═════ DATA EXCERPT ═════
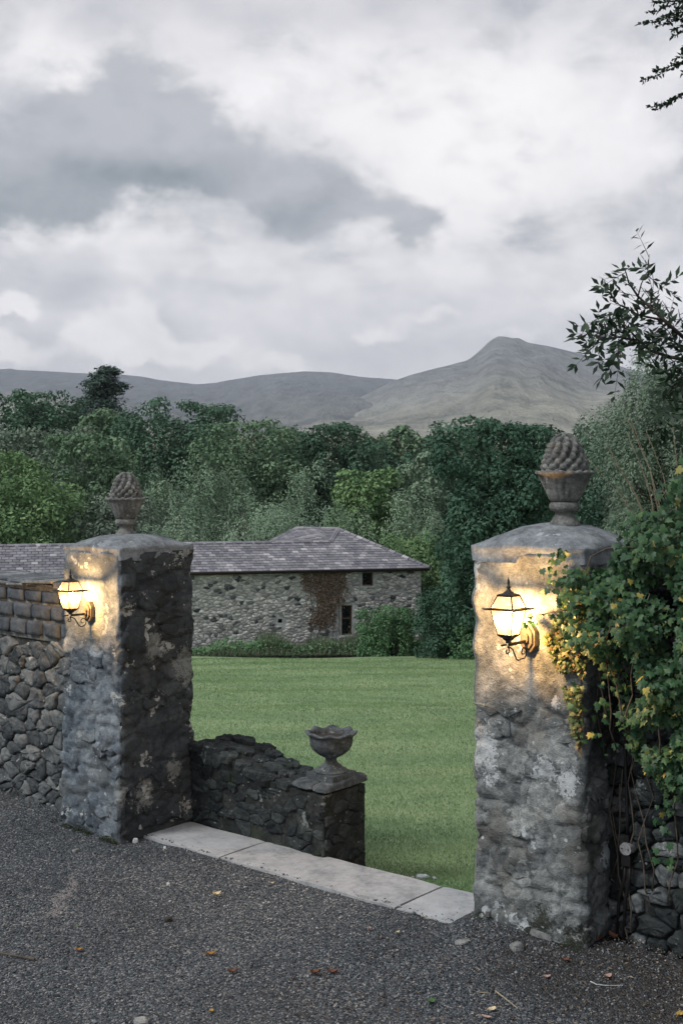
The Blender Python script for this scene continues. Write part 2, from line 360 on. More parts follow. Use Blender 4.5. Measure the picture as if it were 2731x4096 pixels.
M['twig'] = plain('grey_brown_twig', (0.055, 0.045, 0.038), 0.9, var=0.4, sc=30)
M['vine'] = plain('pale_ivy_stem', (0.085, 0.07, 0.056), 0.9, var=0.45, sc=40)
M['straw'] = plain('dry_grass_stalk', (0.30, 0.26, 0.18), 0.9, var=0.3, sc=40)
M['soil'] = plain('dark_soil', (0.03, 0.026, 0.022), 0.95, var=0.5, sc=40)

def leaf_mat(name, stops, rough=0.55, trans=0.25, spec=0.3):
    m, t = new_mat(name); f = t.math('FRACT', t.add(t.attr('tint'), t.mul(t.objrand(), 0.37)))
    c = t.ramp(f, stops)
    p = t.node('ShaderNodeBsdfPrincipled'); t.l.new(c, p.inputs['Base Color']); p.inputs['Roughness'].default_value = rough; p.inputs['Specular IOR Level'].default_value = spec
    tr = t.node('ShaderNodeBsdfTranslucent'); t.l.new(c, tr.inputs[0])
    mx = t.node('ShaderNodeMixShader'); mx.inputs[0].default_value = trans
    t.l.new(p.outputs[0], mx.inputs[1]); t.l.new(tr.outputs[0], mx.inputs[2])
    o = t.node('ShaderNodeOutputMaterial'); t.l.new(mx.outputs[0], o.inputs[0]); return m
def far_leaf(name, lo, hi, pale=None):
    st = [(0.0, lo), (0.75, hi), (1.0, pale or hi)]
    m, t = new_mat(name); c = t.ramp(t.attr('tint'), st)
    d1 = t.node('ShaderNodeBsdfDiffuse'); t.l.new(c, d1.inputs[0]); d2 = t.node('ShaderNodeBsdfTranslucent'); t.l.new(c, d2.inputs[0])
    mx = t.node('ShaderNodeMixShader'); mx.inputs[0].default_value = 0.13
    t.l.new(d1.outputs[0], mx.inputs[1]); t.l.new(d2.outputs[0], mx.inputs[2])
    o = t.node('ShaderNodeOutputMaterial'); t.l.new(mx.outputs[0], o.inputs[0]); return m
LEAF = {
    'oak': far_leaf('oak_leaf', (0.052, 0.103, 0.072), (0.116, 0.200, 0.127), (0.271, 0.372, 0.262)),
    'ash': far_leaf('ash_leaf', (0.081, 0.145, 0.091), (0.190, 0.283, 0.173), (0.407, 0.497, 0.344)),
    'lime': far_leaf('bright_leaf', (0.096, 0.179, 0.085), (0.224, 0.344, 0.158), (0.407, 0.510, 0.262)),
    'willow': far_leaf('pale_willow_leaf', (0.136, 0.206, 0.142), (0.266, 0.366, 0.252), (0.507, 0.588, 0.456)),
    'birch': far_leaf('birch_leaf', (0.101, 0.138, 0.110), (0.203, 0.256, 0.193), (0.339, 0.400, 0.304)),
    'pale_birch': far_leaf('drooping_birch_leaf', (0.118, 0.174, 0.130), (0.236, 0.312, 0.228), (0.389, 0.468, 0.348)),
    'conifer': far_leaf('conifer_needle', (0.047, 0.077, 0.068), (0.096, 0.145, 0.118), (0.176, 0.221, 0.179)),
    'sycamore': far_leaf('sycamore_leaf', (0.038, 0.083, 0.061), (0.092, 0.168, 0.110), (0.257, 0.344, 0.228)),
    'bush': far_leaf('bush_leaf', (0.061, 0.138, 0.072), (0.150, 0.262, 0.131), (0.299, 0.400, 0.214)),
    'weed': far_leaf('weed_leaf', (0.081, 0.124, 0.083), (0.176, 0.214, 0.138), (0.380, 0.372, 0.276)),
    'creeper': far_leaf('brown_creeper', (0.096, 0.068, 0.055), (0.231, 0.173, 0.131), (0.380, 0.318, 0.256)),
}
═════
:: AIM OF THE EXERCISE ::
Leave out the pictures and retype every line above exactly.

:: SOLVED PROBLEM ::
The Blender Python script for this scene continues. Write part 2, from line 360 on. More parts follow. Use Blender 4.5. Measure the picture as if it were 2731x4096 pixels.
M['twig'] = plain('grey_brown_twig', (0.055, 0.045, 0.038), 0.9, var=0.4, sc=30)
M['vine'] = plain('pale_ivy_stem', (0.085, 0.07, 0.056), 0.9, var=0.45, sc=40)
M['straw'] = plain('dry_grass_stalk', (0.30, 0.26, 0.18), 0.9, var=0.3, sc=40)
M['soil'] = plain('dark_soil', (0.03, 0.026, 0.022), 0.95, var=0.5, sc=40)

def leaf_mat(name, stops, rough=0.55, trans=0.25, spec=0.3):
    m, t = new_mat(name); f = t.math('FRACT', t.add(t.attr('tint'), t.mul(t.objrand(), 0.37)))
    c = t.ramp(f, stops)
    p = t.node('ShaderNodeBsdfPrincipled'); t.l.new(c, p.inputs['Base Color']); p.inputs['Roughness'].default_value = rough; p.inputs['Specular IOR Level'].default_value = spec
    tr = t.node('ShaderNodeBsdfTranslucent'); t.l.new(c, tr.inputs[0])
    mx = t.node('ShaderNodeMixShader'); mx.inputs[0].default_value = trans
    t.l.new(p.outputs[0], mx.inputs[1]); t.l.new(tr.outputs[0], mx.inputs[2])
    o = t.node('ShaderNodeOutputMaterial'); t.l.new(mx.outputs[0], o.inputs[0]); return m
def far_leaf(name, lo, hi, pale=None):
    st = [(0.0, lo), (0.75, hi), (1.0, pale or hi)]
    m, t = new_mat(name); c = t.ramp(t.attr('tint'), st)
    d1 = t.node('ShaderNodeBsdfDiffuse'); t.l.new(c, d1.inputs[0]); d2 = t.node('ShaderNodeBsdfTranslucent'); t.l.new(c, d2.inputs[0])
    mx = t.node('ShaderNodeMixShader'); mx.inputs[0].default_value = 0.13
    t.l.new(d1.outputs[0], mx.inputs[1]); t.l.new(d2.outputs[0], mx.inputs[2])
    o = t.node('ShaderNodeOutputMaterial'); t.l.new(mx.outputs[0], o.inputs[0]); return m
LEAF = {
    'oak': far_leaf('oak_leaf', (0.052, 0.103, 0.072), (0.116, 0.200, 0.127), (0.271, 0.372, 0.262)),
    'ash': far_leaf('ash_leaf', (0.081, 0.145, 0.091), (0.190, 0.283, 0.173), (0.407, 0.497, 0.344)),
    'lime': far_leaf('bright_leaf', (0.096, 0.179, 0.085), (0.224, 0.344, 0.158), (0.407, 0.510, 0.262)),
    'willow': far_leaf('pale_willow_leaf', (0.136, 0.206, 0.142), (0.266, 0.366, 0.252), (0.507, 0.588, 0.456)),
    'birch': far_leaf('birch_leaf', (0.101, 0.138, 0.110), (0.203, 0.256, 0.193), (0.339, 0.400, 0.304)),
    'pale_birch': far_leaf('drooping_birch_leaf', (0.118, 0.174, 0.130), (0.236, 0.312, 0.228), (0.389, 0.468, 0.348)),
    'conifer': far_leaf('conifer_needle', (0.047, 0.077, 0.068), (0.096, 0.145, 0.118), (0.176, 0.221, 0.179)),
    'sycamore': far_leaf('sycamore_leaf', (0.038, 0.083, 0.061), (0.092, 0.168, 0.110), (0.257, 0.344, 0.228)),
    'bush': far_leaf('bush_leaf', (0.061, 0.138, 0.072), (0.150, 0.262, 0.131), (0.299, 0.400, 0.214)),
    'weed': far_leaf('weed_leaf', (0.081, 0.124, 0.083), (0.176, 0.214, 0.138), (0.380, 0.372, 0.276)),
    'creeper': far_leaf('brown_creeper', (0.096, 0.068, 0.055), (0.231, 0.173, 0.131), (0.380, 0.318, 0.256)),
}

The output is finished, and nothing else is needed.